__TO DO__: Only the lines starting at the one with "Recreate this scene" and ending at the one with "rad = math.radians" should be copied, exactly and with both ends kept.

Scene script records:

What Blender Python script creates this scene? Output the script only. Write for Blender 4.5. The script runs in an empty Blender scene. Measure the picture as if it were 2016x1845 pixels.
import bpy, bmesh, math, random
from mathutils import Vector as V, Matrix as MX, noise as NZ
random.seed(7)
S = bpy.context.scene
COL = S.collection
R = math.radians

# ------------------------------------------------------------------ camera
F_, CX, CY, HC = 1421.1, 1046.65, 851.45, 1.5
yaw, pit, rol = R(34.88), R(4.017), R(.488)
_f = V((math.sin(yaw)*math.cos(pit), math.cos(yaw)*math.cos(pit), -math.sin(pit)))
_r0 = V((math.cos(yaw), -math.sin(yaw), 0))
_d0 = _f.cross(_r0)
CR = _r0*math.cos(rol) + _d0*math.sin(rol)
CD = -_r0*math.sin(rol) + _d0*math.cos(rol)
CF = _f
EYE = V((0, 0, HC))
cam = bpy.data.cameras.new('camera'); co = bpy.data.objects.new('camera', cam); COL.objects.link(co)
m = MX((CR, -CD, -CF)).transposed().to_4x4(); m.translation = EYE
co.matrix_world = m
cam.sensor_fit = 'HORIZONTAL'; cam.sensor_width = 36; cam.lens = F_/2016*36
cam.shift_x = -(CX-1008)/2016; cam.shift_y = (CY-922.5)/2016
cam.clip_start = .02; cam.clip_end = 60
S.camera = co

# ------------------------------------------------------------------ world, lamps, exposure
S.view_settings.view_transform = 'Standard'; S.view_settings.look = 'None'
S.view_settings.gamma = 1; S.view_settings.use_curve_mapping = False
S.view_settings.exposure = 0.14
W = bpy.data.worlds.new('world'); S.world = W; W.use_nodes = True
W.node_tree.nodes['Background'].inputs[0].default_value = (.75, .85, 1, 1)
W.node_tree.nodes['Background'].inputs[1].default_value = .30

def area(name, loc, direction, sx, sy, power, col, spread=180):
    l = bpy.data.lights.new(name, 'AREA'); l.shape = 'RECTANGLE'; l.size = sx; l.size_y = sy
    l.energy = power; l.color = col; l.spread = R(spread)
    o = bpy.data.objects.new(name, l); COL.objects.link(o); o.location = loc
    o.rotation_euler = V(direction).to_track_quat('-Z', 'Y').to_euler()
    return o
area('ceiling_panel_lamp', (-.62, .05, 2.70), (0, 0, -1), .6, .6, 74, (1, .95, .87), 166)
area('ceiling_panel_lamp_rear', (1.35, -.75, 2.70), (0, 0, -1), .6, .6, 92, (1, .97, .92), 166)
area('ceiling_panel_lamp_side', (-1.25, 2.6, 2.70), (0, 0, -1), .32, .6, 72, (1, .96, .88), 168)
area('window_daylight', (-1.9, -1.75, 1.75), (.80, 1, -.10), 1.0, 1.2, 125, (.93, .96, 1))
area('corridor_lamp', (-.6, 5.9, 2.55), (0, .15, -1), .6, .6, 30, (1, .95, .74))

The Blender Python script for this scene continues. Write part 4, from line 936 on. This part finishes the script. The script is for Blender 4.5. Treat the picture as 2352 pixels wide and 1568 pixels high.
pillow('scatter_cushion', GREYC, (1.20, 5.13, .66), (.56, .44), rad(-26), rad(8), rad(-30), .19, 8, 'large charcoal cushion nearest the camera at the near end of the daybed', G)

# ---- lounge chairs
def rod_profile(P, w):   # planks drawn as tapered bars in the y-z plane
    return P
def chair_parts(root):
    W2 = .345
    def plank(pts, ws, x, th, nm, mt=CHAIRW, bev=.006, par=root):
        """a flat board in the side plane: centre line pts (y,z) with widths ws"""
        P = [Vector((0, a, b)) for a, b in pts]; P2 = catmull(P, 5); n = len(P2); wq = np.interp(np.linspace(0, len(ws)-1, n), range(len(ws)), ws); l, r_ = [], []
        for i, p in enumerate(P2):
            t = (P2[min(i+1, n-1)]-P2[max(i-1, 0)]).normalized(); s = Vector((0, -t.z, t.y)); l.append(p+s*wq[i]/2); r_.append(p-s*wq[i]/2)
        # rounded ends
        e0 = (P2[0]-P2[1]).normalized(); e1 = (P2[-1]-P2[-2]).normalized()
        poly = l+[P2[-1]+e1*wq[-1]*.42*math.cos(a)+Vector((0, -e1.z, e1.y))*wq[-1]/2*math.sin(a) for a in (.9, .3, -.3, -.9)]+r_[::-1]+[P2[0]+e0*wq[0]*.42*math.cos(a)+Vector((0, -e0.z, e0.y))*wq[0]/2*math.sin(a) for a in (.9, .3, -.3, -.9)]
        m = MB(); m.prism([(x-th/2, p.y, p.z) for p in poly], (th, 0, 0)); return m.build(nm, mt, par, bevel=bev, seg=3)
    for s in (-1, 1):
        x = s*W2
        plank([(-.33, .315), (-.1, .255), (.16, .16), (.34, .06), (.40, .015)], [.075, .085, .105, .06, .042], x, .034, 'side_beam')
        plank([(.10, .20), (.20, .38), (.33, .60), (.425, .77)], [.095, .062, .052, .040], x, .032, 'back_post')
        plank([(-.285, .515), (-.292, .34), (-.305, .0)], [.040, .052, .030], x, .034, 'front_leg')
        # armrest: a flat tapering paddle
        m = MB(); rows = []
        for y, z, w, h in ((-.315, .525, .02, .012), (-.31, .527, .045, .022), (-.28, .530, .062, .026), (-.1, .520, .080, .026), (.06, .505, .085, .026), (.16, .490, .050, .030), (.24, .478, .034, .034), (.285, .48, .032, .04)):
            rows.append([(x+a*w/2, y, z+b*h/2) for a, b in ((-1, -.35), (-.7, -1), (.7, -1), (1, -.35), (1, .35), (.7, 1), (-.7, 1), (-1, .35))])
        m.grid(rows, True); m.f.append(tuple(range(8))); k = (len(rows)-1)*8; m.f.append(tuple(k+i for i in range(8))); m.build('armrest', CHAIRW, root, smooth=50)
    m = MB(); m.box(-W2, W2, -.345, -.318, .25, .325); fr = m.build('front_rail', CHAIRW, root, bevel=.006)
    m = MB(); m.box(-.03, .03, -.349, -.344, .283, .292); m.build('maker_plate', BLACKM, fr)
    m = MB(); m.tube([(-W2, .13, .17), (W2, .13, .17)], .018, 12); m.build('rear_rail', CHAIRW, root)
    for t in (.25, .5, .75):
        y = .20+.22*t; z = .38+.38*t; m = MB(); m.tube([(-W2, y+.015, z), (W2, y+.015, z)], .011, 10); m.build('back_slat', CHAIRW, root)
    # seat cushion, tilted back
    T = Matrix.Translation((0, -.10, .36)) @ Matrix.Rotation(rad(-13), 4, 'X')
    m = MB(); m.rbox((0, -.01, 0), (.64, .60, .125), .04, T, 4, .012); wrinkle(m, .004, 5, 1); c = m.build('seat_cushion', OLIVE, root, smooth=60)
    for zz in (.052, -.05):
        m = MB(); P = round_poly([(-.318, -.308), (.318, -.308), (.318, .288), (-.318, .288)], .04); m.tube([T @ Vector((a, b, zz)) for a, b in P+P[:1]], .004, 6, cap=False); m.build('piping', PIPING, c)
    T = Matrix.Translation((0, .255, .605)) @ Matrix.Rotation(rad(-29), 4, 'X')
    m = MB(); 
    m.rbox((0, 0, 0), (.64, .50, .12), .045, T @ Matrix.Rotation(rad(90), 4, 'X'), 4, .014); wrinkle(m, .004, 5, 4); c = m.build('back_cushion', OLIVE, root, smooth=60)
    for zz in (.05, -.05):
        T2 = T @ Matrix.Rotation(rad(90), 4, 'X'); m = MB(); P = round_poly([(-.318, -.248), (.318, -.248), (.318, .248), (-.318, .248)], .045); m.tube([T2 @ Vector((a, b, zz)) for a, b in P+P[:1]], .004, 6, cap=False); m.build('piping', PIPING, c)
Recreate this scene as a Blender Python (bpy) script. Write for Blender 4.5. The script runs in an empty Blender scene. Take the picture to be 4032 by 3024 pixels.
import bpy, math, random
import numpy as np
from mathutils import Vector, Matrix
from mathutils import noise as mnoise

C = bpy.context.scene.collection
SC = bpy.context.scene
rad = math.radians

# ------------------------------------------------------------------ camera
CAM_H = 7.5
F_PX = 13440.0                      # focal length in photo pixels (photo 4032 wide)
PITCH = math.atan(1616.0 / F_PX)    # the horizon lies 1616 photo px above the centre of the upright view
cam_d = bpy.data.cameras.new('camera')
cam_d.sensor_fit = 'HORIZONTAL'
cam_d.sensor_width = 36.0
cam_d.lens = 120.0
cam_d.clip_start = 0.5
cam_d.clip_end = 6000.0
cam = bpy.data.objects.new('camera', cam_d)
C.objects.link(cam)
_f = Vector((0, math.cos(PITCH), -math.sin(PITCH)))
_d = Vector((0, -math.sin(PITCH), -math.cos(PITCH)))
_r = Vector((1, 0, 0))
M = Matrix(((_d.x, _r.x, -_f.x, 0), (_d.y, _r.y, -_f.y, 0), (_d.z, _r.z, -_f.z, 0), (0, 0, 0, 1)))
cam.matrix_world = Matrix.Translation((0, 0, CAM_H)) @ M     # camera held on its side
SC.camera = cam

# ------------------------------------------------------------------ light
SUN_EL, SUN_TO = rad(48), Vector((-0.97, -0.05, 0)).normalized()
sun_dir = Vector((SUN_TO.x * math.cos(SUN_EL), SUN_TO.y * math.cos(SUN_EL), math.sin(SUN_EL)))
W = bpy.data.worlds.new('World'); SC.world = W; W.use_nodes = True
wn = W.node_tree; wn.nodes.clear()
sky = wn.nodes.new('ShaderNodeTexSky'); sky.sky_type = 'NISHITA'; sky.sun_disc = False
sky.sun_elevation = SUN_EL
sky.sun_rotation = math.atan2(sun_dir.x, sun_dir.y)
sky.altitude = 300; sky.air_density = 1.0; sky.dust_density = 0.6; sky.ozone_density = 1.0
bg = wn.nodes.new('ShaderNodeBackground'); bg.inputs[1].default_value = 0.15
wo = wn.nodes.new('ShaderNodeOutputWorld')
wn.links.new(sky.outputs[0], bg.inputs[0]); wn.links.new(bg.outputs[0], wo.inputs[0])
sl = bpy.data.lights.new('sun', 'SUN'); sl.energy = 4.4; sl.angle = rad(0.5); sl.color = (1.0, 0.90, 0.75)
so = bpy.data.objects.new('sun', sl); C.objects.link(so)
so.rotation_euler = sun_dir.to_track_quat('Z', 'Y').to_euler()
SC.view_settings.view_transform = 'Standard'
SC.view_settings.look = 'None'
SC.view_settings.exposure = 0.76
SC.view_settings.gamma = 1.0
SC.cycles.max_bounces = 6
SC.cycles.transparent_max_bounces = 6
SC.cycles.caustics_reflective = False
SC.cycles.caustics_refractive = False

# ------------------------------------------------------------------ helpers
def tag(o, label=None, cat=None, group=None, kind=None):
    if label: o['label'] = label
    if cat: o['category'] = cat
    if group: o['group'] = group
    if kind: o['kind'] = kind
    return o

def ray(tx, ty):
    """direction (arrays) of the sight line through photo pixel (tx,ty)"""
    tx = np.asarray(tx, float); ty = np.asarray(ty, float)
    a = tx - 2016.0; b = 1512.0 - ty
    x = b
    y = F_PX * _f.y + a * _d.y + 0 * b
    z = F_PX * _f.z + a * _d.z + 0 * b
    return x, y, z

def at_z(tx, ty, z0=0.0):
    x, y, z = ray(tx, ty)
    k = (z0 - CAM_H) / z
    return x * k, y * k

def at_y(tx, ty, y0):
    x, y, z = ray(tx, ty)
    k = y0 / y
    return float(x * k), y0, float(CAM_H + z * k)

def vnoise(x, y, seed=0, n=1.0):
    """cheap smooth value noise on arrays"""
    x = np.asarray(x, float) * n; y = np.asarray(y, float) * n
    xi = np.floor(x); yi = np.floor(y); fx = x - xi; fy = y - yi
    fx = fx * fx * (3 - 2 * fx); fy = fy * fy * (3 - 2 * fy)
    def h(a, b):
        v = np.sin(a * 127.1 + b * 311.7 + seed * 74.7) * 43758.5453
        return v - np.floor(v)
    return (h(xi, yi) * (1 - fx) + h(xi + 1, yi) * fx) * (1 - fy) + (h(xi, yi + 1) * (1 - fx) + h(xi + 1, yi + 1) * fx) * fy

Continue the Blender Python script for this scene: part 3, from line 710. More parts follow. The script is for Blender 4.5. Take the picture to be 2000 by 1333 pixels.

__REPLY__:
Recreate this scene as a Blender Python (bpy) script. Write for Blender 4.5. The script runs in an empty Blender scene. Take the picture to be 4032 by 3024 pixels.
import bpy, math, random
import numpy as np
from mathutils import Vector, Matrix
from mathutils import noise as mnoise

C = bpy.context.scene.collection
SC = bpy.context.scene
rad = math.radians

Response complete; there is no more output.